Alors, lorsque la nuit tombe, que le temps s'évertue à courir, et que l'on se retrouve seul face à nos démons, sans la moindre attache, il est tout simplement plus simple de fuir, d'emprunter la sortie la plus évidente, la plus rapide, afin de ne pas penser, car il n'y a rien de plus cruel que nos propres pensées. Oui, lorsque la nuit tombe, le seul véritable ennemi qui nous guette, le seul réellement capable de nous blesser, n'est autre que nous, juste nous. Les armes les plus destructrices du temps sont les pensées d'une personne, ces démons qui hantent chaque soir le cœur, le corps et l'esprit d'autrui. Alors, lorsque les étoiles brillent de leur belle couleur dans le sombre noir d'une nuit d'hiver, et lorsque s'arrêtent délicieusement sur le bord d'une falaise, le labyrinthe se referme petit à petit sur les corps faibles des esprits seuls. Comme lorsqu'Orphée pensait pouvoir retrouver sa bien-aimée et la ramener à la vie, les désillusions ont été plus cruelles, plus dures, plus blessantes : le cœur en sang, les yeux en larmes, le corps en sueur, la solitude signe simplement le début d'une longue décente en Enfer.

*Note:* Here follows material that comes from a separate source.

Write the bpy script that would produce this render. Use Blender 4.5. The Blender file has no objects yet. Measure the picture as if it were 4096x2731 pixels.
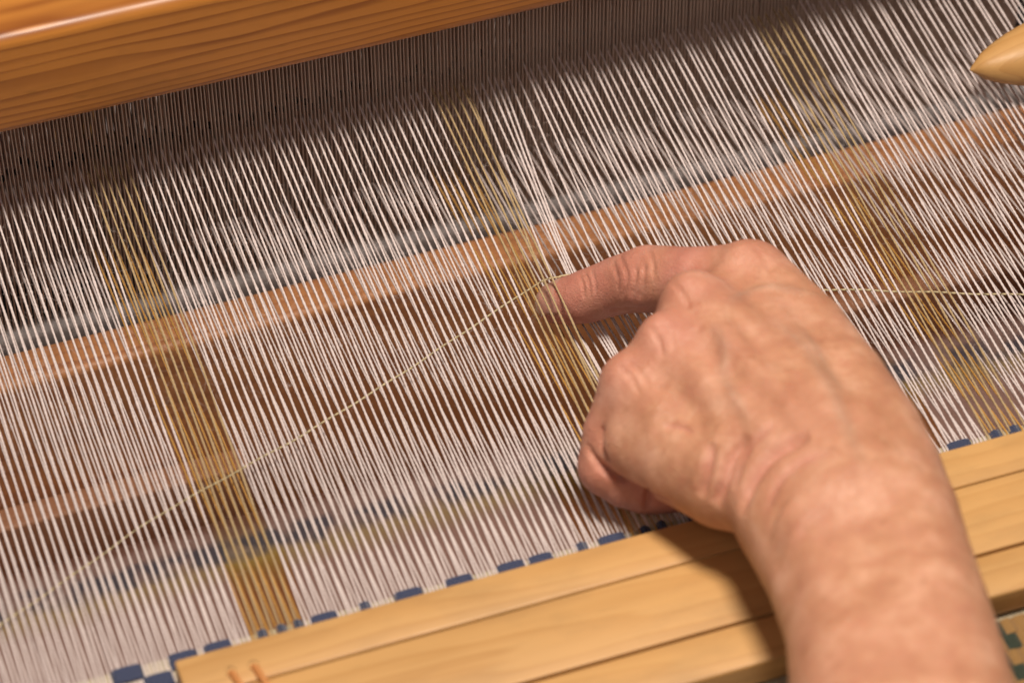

Mais lorsque l'on rencontre une personne capable de noyer cette sensation d'abandon, le temps n'offre aucune seconde chance. Il faut alors savoir réfléchir, savoir comprendre, savoir retenir les ceux qui nous berceront lorsque la nuit viendra, sans accorder la moindre importance aux doutes qui nous guettent. Les aiguilles tourneront encore, elles ne s'arrêteront jamais, mais leur vitesse diminuera peu à peu au fur et à mesure que les cœurs se lieront.

Le seul défi à relever ne serait-il donc pas de savoir comment s'affronter soi-même ? Accepter de se blesser n'est pas chose simple, mais n'est-ce pas un simple sacrifice afin d'apprécier une douce nuit d'amour éphémère ? Seul le temps détiendra la réelle réponse pour chacun.